The new Countrywide Catastrophe Aggregate Excess Reinsurance Agreement is effective Jun. 1, 2006 for a term of one year. Its terms include $2 billion in coverage in excess of $2 billion of retained losses from:
Storms named or numbered by the National Weather Service
Earthquakes
Fires following earthquakes.
The California Fire Following Agreement is effective Feb. 1, 2006 and expires May 31, 2008. In this agreement, coverage is not to exceed $1.5 billion for any one-loss occurrence in excess of $500 million and $3 billion in total.

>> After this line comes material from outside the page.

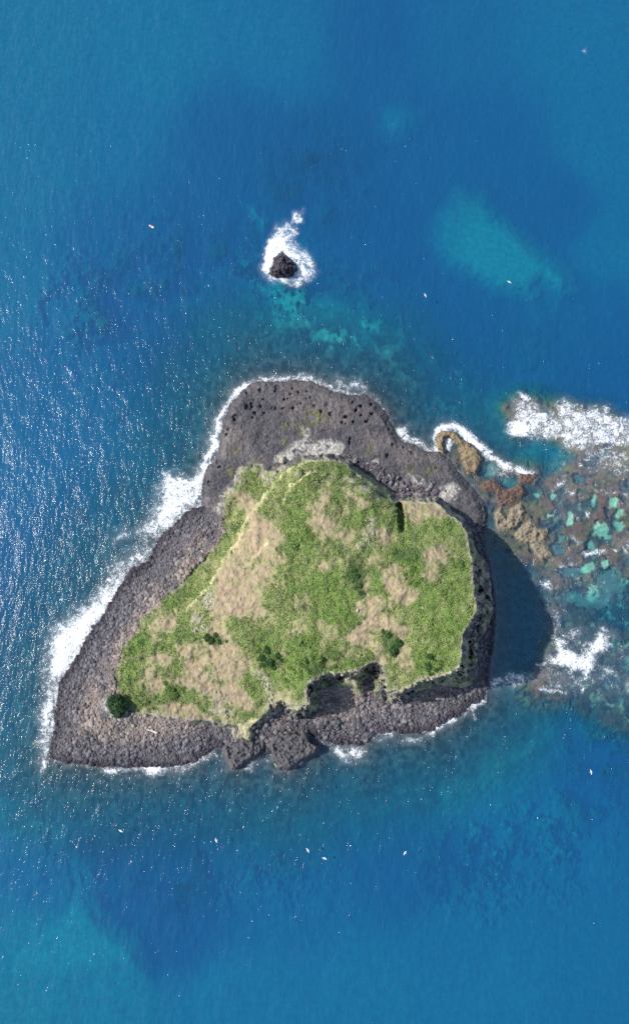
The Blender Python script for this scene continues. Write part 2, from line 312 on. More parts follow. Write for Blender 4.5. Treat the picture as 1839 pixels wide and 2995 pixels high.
    # talus below the north-east cliff
    # ledges and outcrops
    def raise_(P, h, id_, soft=6, rough=.8, wet=0):
        nonlocal zl
        d = sdf(P, hu, hv, 30)
        m = S(d, -soft*.5, soft*.6)
        hh = h*(1 - wet*(rg < .5)) + (rg-.55)*rough*2 + (n2-.5)*rough
        zl = np.where(m > 0, zl*(1-m) + np.maximum(hh, zl)*m, zl)
        lab[m > .5] = id_
    raise_(LEDGE1, 3.4, 6, 9, 1.6); raise_(LEDGE2, 4.8, 7, 9, 1.5); raise_(LEDGE3, 3.2, 3, 8, 1.2)
    raise_(CROOK, 2.4, 8, 6, 1.0)
    raise_(OUT1, .55, 9, 12, 1.1); raise_(OUT2, 1.1, 10, 9, 1.5); raise_(OUT3, .8, 11, 10, 1.6); raise_(OUT4, .6, 12, 8, 1.4); raise_(OUT5, .2, 13, 10, 1.0)
    # headland
    zt = top_h(u, v)
    kq = S(v, 1930, 1975)*(1-S(u, 1180, 1240))*S(u, 740, 800)
    dT = sdf(TOP, hu + kq*(w1*.6 + (n1-.5)*26), hv + kq*(w2*.6 + (rg-.6)*26), 120)
    stone = np.zeros(u.shape)  # mask of the scarp faces, whose sunlit brightness is painted into the colour
    for line, h, wdt in ((SCARP1, 4.6, 9), (SCARP2, 2.0, 7), (SCARP3, 1.0, 7)):
        d, sg, al = linedist(line, hu + (n1-.5)*16 + (n3-.5)*14, hv + (n2-.5)*6, 90)
        fade = S(al, 0, .12)*(1-S(al, .88, 1))
        sdist = d*-sg            # + on the upslope (right) side
        zt = zt + fade*h*(S(sdist, -wdt*.4, wdt*.6)-.5)*(1-S(d, 20, 85))
        stone = np.maximum(stone, fade*(1-S(np.abs(sdist+(n1-.5)*7), 1.0, 4+3*n3))*(.3+.9*n2)*(.4+.6*S(fbm(u, v, 22, 3, 720), .35, .55)))
    d, sg, al = linedist(RIDGE, hu, hv, 60)
    sdist = d*sg               # + to the south-west of the ridge
    zt = zt + 2.2*(S(sdist, -10, 6)-.5)*(1-S(d, 12, 55))*S(al, 0, .1)
    d, sg, al = linedist(GULLY, hu, hv, 50)
    zt = zt - 7*(1-S(d, 4, 14))*(1-S(al, .8, 1))
    rough = fbm(u, v, 18, 4, 91)
    zt = zt + (n3-.5)*2.6 + (rough-.5)*2.2 + (n2-.5)*.7
    cw = 15 + 36*S(u, 1290, 1370)*S(v, 1590, 1680) + 10*S(v, 1950, 2000)*S(u, 1100, 1200) + 16*kq
    s = np.clip(1 + dT/cw, 0, 1)
    s = np.where(s < 1, np.clip(s + (ridged(u, v, 26, 5, 31)-.6)*.95*np.sin(np.pi*np.clip(s, 0, 1)), 0, 1), 1)
    hz = np.where((dL > -20) & (zt > zl), zl + (zt-zl)*(.25*s + .75*s**1.6), zl)
    inside = dT > 0
    z = np.where(inside, zt, np.where(s > 0, hz, zl))
    cl = (~inside) & (s > .02) & (zt - np.maximum(zl, 0) > 2.5) & (dL > -6)
    lab[inside] = 4; lab[cl] = 5
    # spur south of the cove
    d = sdf(SPUR, hu, hv, 40); m = S(d, -8, 5); z = z*(1-m) + np.maximum(z, 14 + (rough-.5)*7 - 6*S(d, 14, 0))*m
    lab[m > .6] = 4
    if want == 'z': return z, pool, dL, dT, mR, lab
    # ---------------- colours
    N3 = n1[..., None]
    def mix(c, k, m): m = np.clip(m, 0, 1)[..., None]; return c*(1-m) + COL[k]*m
    col = np.zeros(u.shape+(3,)) + COL['sea_rock']
    far = S(-dL + 120*(n3-.5), 70, 330)
    col = mix(col, 'sand', np.maximum(sand*.75*far, tl*.8)); col = mix(col, 'beach', (1-far)*np.maximum(.45*S(n1, .35, .65), east*.9))  # east: bed colour paled to lift the tone of the cast shadow
    r = np.zeros(u.shape+(3,)) + COL['reefa']
    r = mix(r, 'reefb', S(n3, .42, .6)); r = mix(r, 'reefc', S(fbm(u, v, 80, 3, 33), .56, .72)*.8*(1-S(u, 1560, 1700)))
    r = mix(r, 'wet', S(rz, -.6, -1.8)*.7 + .45*S(rg, .62, .5)*(1-pool)); r = mix(r, 'sand', pool*1.0)
    r = mix(r, 'sand', .35*S(fbm(u, v, 20, 3, 44), .58, .8)*(S(-rz, 1.0, 2.0)))
    mm = mR[..., None]; col = col*(1-mm) + r*mm
    b = np.zeros(u.shape+(3,)) + COL['beach']
    b = mix(b, 'beach2', S(dL, 35, 125)*S(fbm(u, v, 40, 3, 61), .22, .55)*.95)
    b = mix(b, 'wet', .9*(1-S(dL + 30*(n3-.5), 2, 34)))
    s_ = np.zeros(u.shape+(3,)) + COL['shelf']; s_ = mix(s_, 'shelf2', S(n1, .4, .62)*.8)
    s_ = mix(s_, 'shelf2', S(n3, .5, .65)*.5)
    s_ = mix(s_, 'beach2', .22*S(fbm(u, v, 90, 3, 66), .45, .65))
    s_ = mix(s_, 'wet', .5*(1-S(dL, 1, 9))); 
    low = b*(1-shelf[..., None]) + s_*shelf[..., None]
    for P in MOSS: low = mix(low, 'moss', S(sdf(P, wu, wv, 30), -8, 8)*S(n1+.3*n2, .45, .8))
    for P in SALT: low = mix(low, 'salt', S(sdf(P, wu, wv, 30), -10, 8)*S(n1+n2*.4, .45, .8))
    for a, bb, r_ in POTS:
        m = (abs(u-a) < 3*r_) & (abs(v-bb) < 3*r_)
        q = np.hypot(u[m]-a+f1[m]*.6, v[m]-bb+f2[m]*.6)/r_
        k = (1-S(q, .5, 1.0))[:, None]*.35
        low[m] = low[m]*(1-k) + COL['wet']*k
    land = dL > -2
    col = np.where(land[..., None], low, col)
    for P, k in ((LEDGE1, 'shelf'), (LEDGE2, 'shelf'), (LEDGE3, 'shelf'), (CROOK, 'crook'), (OUT1, 'reefc'), (OUT2, 'rdry'), (OUT3, 'rdry'), (OUT4, 'rdry'), (OUT5, 'reefc')):
        col = mix(col, k, S(sdf(P, hu, hv, 30), -5, 3)*(.95-.5*(rg < .45)))
    g = np.zeros(u.shape+(3,)) + COL['grass']
    gn = fbm(u, v, 30, 5, 81); gn2 = fbm(u, v, 11, 3, 87)
    g = mix(g, 'dry', S(gn, .45, .62)*.85); g = mix(g, 'lush', S(gn2, .52, .66)*.6)
    for P in LUSH: g = mix(g, 'lush', S(sdf(P, wu, wv, 60), -22, 14)*(.55+.6*gn2))
    g = mix(g, 'tan', S(fbm(u, v, 70, 6, 99, .62), .54, .7)*.5)
    g = mix(g, 'dry', S(fbm(u, v, 24, 5, 98, .6), .52, .68)*.5)
    g = mix(g, 'lush', S(fbm(u, v, 80, 3, 702), .45, .62)*.4); g = mix(g, 'dark', S(fbm(u, v, 26, 5, 701), .55, .7)*.45)
    for P in TAN: g = mix(g, 'tan', S(sdf(P, wu, wv, 50) + (gn-.5)*44 + 4, -15, 15)*(.92-.45*S(gn2, .5, .68)))
    for P in DARKG: g = mix(g, 'dark', S(sdf(P, wu, wv, 40), -8, 8)*(.6+.5*n1))
    for P in STONY: g = mix(g, 'stone', S(sdf(P, wu, wv, 40), -8, 8)*S(n1+n2*.5, .62, .95))
    g = mix(g, 'beach2', (1-S(dT, 0, 26))*.7*S(rough, .4, .6)*(1-S(zt, 6, 12)))
    g = mix(g, 'stone', (1-S(dT, 1, 10+12*S(v, 1930, 1990)))*S(zt, 9, 14)*(.2+1.0*n1))
    g = mix(g, 'gold', stone)  # sunlit scarp lines painted pale gold
    for P in GOLD: g = mix(g, 'gold', S(sdf(P, wu, wv, 30), -8, 8)*.9)
    c = np.zeros(u.shape+(3,)) + COL['cliff']; c = mix(c, 'stone', S(rg, .55, .8)); c = mix(c, 'grass', S(gn, .5, .64)*.4)
    col = np.where(inside[..., None] | (lab == 4)[..., None], g, np.where(cl[..., None], c, col))
    return z, col, lab, pool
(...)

Coverage is fully placed for Allstate Protection’s personal property excess losses in California for fires following earthquakes.
“We anticipate that the total cost of these agreements will be approximately $600 million per year or $150 million per quarter,” the company says in a press release. “Based on the effective dates of these agreements, our costs are expected to increase to approximately $75 million in the second quarter of 2006 and to approximately $150 million in the third quarter of 2006.”
“We will aggressively seek to include reinsurance costs in our premium rates in order to mitigate the impact of this increase,” Thomas J. Wilson, Allstate’s president and COO, added. “We also continue to study the efficiencies of our operations and cost structure, which may offset some portion of the increased reinsurance costs.”
News of the new reinsurance agreements comes after Allstate announced US$3.68 billion pretax loss in the third quarter of 2005 from Hurricane Katrina, which resulted in a third-quarter net loss of US$1.55 billion
Allstate has also offered a voluntary buyout program for between 600 and 700 of its Chicago-office employees, A.M. Best reports. An Allstate spokesperson is quoted as saying the buyout program is not related to financial losses sustained because of the hurricanes.